--- begin Supplied information ---
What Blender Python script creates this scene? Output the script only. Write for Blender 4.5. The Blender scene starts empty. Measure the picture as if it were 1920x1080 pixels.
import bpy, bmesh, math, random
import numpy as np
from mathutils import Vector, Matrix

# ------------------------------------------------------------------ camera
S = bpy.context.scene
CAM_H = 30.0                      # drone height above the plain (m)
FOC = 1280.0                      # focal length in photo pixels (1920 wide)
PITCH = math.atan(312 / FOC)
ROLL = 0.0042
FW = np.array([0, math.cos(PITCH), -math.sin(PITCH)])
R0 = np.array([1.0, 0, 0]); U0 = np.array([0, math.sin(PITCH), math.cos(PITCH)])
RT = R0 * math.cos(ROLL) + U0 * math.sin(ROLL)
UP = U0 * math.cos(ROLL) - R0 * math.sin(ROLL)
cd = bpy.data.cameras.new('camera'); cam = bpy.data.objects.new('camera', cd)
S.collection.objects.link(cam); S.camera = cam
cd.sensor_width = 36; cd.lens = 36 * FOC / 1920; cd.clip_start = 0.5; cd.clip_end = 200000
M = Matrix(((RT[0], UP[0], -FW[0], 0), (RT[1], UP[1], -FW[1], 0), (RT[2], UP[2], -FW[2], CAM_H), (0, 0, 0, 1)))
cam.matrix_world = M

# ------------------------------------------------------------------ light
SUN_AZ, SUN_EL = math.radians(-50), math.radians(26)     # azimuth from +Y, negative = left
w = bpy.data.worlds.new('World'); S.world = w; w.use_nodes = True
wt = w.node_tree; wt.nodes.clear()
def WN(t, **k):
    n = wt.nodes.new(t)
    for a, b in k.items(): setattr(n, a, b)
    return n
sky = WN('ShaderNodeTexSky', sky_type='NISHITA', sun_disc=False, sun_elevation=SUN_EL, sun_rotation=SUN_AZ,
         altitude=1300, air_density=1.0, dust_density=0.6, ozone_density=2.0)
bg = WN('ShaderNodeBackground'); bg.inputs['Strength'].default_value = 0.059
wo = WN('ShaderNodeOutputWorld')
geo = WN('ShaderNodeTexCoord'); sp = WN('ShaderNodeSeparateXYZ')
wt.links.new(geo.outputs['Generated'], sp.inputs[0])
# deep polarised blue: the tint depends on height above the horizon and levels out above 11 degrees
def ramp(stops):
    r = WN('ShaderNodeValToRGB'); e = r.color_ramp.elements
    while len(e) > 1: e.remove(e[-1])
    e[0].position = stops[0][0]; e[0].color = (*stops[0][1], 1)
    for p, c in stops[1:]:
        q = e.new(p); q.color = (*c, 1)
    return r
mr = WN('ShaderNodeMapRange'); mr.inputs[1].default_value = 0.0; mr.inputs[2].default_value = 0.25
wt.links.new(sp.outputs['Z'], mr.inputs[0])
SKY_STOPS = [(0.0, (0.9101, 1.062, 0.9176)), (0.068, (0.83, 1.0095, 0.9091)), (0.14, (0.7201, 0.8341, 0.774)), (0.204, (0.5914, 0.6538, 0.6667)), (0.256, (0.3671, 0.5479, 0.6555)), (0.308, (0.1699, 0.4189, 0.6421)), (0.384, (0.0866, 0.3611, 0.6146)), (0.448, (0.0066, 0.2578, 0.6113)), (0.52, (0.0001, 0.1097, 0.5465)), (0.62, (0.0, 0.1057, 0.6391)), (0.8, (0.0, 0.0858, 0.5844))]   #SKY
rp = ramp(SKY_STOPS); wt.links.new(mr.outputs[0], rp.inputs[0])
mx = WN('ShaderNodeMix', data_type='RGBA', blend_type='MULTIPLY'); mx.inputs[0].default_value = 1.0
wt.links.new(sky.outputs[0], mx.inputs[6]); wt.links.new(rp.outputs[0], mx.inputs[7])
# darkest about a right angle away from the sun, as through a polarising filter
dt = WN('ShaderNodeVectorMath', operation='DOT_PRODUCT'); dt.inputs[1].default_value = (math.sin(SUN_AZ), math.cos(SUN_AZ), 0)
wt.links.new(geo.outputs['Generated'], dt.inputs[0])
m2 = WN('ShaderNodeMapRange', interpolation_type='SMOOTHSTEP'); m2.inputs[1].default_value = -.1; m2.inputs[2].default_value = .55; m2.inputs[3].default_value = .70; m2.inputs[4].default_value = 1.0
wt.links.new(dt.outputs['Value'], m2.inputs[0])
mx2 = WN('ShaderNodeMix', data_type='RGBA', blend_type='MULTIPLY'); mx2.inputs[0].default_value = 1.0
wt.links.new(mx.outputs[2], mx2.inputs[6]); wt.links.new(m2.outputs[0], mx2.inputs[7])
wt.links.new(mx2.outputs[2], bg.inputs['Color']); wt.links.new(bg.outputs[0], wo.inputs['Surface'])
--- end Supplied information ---
» **Request**: The data above must be returned in full, exactly as written.

» **Task response**:
What Blender Python script creates this scene? Output the script only. Write for Blender 4.5. The Blender scene starts empty. Measure the picture as if it were 1920x1080 pixels.
import bpy, bmesh, math, random
import numpy as np
from mathutils import Vector, Matrix

# ------------------------------------------------------------------ camera
S = bpy.context.scene
CAM_H = 30.0                      # drone height above the plain (m)
FOC = 1280.0                      # focal length in photo pixels (1920 wide)
PITCH = math.atan(312 / FOC)
ROLL = 0.0042
FW = np.array([0, math.cos(PITCH), -math.sin(PITCH)])
R0 = np.array([1.0, 0, 0]); U0 = np.array([0, math.sin(PITCH), math.cos(PITCH)])
RT = R0 * math.cos(ROLL) + U0 * math.sin(ROLL)
UP = U0 * math.cos(ROLL) - R0 * math.sin(ROLL)
cd = bpy.data.cameras.new('camera'); cam = bpy.data.objects.new('camera', cd)
S.collection.objects.link(cam); S.camera = cam
cd.sensor_width = 36; cd.lens = 36 * FOC / 1920; cd.clip_start = 0.5; cd.clip_end = 200000
M = Matrix(((RT[0], UP[0], -FW[0], 0), (RT[1], UP[1], -FW[1], 0), (RT[2], UP[2], -FW[2], CAM_H), (0, 0, 0, 1)))
cam.matrix_world = M

# ------------------------------------------------------------------ light
SUN_AZ, SUN_EL = math.radians(-50), math.radians(26)     # azimuth from +Y, negative = left
w = bpy.data.worlds.new('World'); S.world = w; w.use_nodes = True
wt = w.node_tree; wt.nodes.clear()
def WN(t, **k):
    n = wt.nodes.new(t)
    for a, b in k.items(): setattr(n, a, b)
    return n
sky = WN('ShaderNodeTexSky', sky_type='NISHITA', sun_disc=False, sun_elevation=SUN_EL, sun_rotation=SUN_AZ,
         altitude=1300, air_density=1.0, dust_density=0.6, ozone_density=2.0)
bg = WN('ShaderNodeBackground'); bg.inputs['Strength'].default_value = 0.059
wo = WN('ShaderNodeOutputWorld')
geo = WN('ShaderNodeTexCoord'); sp = WN('ShaderNodeSeparateXYZ')
wt.links.new(geo.outputs['Generated'], sp.inputs[0])
# deep polarised blue: the tint depends on height above the horizon and levels out above 11 degrees
def ramp(stops):
    r = WN('ShaderNodeValToRGB'); e = r.color_ramp.elements
    while len(e) > 1: e.remove(e[-1])
    e[0].position = stops[0][0]; e[0].color = (*stops[0][1], 1)
    for p, c in stops[1:]:
        q = e.new(p); q.color = (*c, 1)
    return r
mr = WN('ShaderNodeMapRange'); mr.inputs[1].default_value = 0.0; mr.inputs[2].default_value = 0.25
wt.links.new(sp.outputs['Z'], mr.inputs[0])
SKY_STOPS = [(0.0, (0.9101, 1.062, 0.9176)), (0.068, (0.83, 1.0095, 0.9091)), (0.14, (0.7201, 0.8341, 0.774)), (0.204, (0.5914, 0.6538, 0.6667)), (0.256, (0.3671, 0.5479, 0.6555)), (0.308, (0.1699, 0.4189, 0.6421)), (0.384, (0.0866, 0.3611, 0.6146)), (0.448, (0.0066, 0.2578, 0.6113)), (0.52, (0.0001, 0.1097, 0.5465)), (0.62, (0.0, 0.1057, 0.6391)), (0.8, (0.0, 0.0858, 0.5844))]   #SKY
rp = ramp(SKY_STOPS); wt.links.new(mr.outputs[0], rp.inputs[0])
mx = WN('ShaderNodeMix', data_type='RGBA', blend_type='MULTIPLY'); mx.inputs[0].default_value = 1.0
wt.links.new(sky.outputs[0], mx.inputs[6]); wt.links.new(rp.outputs[0], mx.inputs[7])
# darkest about a right angle away from the sun, as through a polarising filter
dt = WN('ShaderNodeVectorMath', operation='DOT_PRODUCT'); dt.inputs[1].default_value = (math.sin(SUN_AZ), math.cos(SUN_AZ), 0)
wt.links.new(geo.outputs['Generated'], dt.inputs[0])
m2 = WN('ShaderNodeMapRange', interpolation_type='SMOOTHSTEP'); m2.inputs[1].default_value = -.1; m2.inputs[2].default_value = .55; m2.inputs[3].default_value = .70; m2.inputs[4].default_value = 1.0
wt.links.new(dt.outputs['Value'], m2.inputs[0])
mx2 = WN('ShaderNodeMix', data_type='RGBA', blend_type='MULTIPLY'); mx2.inputs[0].default_value = 1.0
wt.links.new(mx.outputs[2], mx2.inputs[6]); wt.links.new(m2.outputs[0], mx2.inputs[7])
wt.links.new(mx2.outputs[2], bg.inputs['Color']); wt.links.new(bg.outputs[0], wo.inputs['Surface'])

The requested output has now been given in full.